KAMUOYUNA

İlaç Takip Sistemi 16 Mayıs 2010 tarihinde sektörün tüm bileşenlerinin haklı çekinceleri yok sayılarak devreye alınmış ve beklenildiği gibi provizyon sistemleri çökmüş, hastalar mağdur olmuş insanlarımız ilaca ulaşmakta ciddi sıkıntılar yaşamıştır.  

            Sağlık alanında yaşanan bu kaosu değerlendiren yetkililer hiçbir şey olmamış gibi davranmaya devam etmiş ve gece saatlerinde sorun yok mesajı yayınlamışlardır.  Bugün  itibariyle  oluşan  kaosun  temel  nedenleri, ilaç firmalarının  konuya  olan  duyarsızlıkları, Çalışma  Bakanlığı  ile  Sağlık  Bakanlığı  arasında  yaşanan  iletişimsizlik, siyasetçi   ve  bürokratların  sorunları  buyrukla  çözme  yaklaşımlarıdır. Gerçek olan şudur ki, 17 Mayıs 2010 tarihinde kamuoyu suçlu kim diye isyan etmiş, SGK ve Sağlık Bakanlığının yetkilileri yayımladıkları ortak deklarasyon ile bu soruya cevap vererek sorumluluğu kabul etmişlerdir. Ardından uygulamada görülen aksaklıklar üzerine sistemde bir takım değişikliklere gidilmiş sonuç olarak 17 Mayıs 2010 tarihinde son günlerin moda deyimi ile “çakma” bir ilaç takip sistemi oluşturulmuştur.
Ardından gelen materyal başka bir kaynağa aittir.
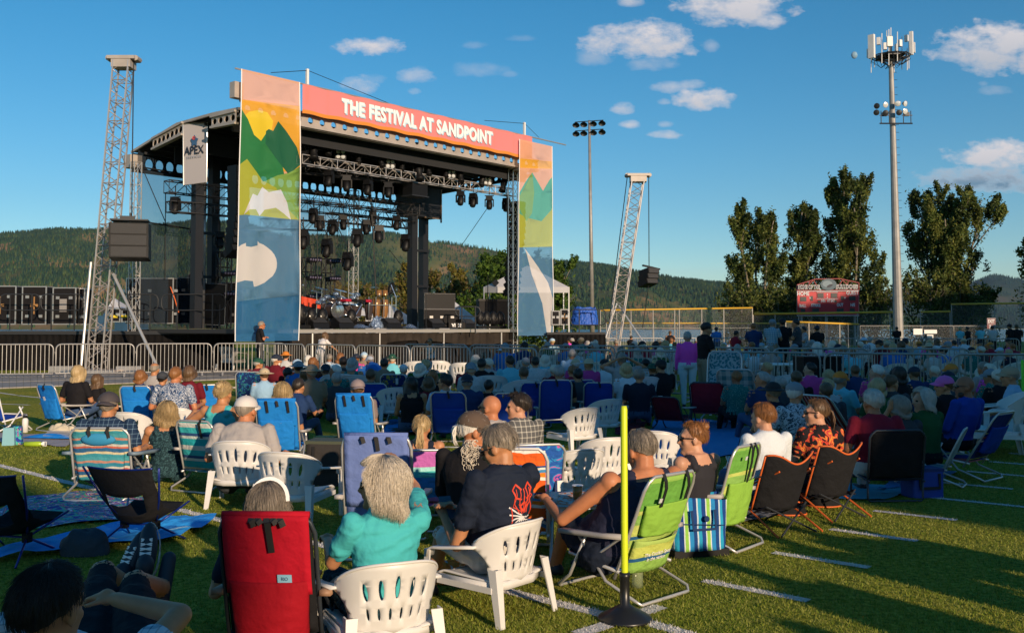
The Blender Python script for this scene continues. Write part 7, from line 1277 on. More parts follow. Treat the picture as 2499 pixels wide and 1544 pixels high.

            Sosyal Güvenlik Kurumunun ilaç provizyon  sisteminin (Medula)  ve  Sağlık  Bakanlığı’nın  İlaç  Takip  Sisteminin çalışmamasından dolayı  ortaya  çıkan  hasta  mağduriyetinin  sorumlusu    hiçbir  şekilde   eczacılar  değildir. Buna  rağmen,  hasta  sağlığının öneminin bilincinde olan meslektaşlarımız  ilaç  hizmetini  aksatmamak  için fedakarca  mücadele  etmeye devam etmektedirler. Ancak şunu açıkça  ifade  etmek  isteriz  ki,   hiçkimse de bizlerden sisteme  kaydedemediğimiz  ilaçları  herhangi  bir  garanti  olmadan  Sosyal  Güvenlik  Kurumuna  hibe  etmemizi   beklememelidir. Trabzon Eczacı Odası üyeleri karekodu olmayan, geçici karekodu olup karekod okuyucular tarafından okunamayan,   karekodu veya geçici karekodu olan ancak sistemde İTS kaydı olmadığı tespit  edilen     ilaçları  28 Mayıs  2010  tarihinde  depolara  iade  edeceklerdir. Bahsi geçen ilaçlardaki sorunların giderilmesi  tamamen kamu otoritesi ve ilaç firmalarının  sorumluluğunda  olup, bu  konuda  üyelerimizin  herhangi  bir  yükümlülüğü  bulunmamaktadır.

                Sonuç olarak; taraflardan beklentimiz kamuoyuna yapılan açıklamalarda yer alan “işbirliği” ifadesinin söylemde kalmaması, durum  tespitlerine derhal son  verilmesi ve en  kısa  zamanda    gerçekçi çözümlerin hayata geçirilmesidir.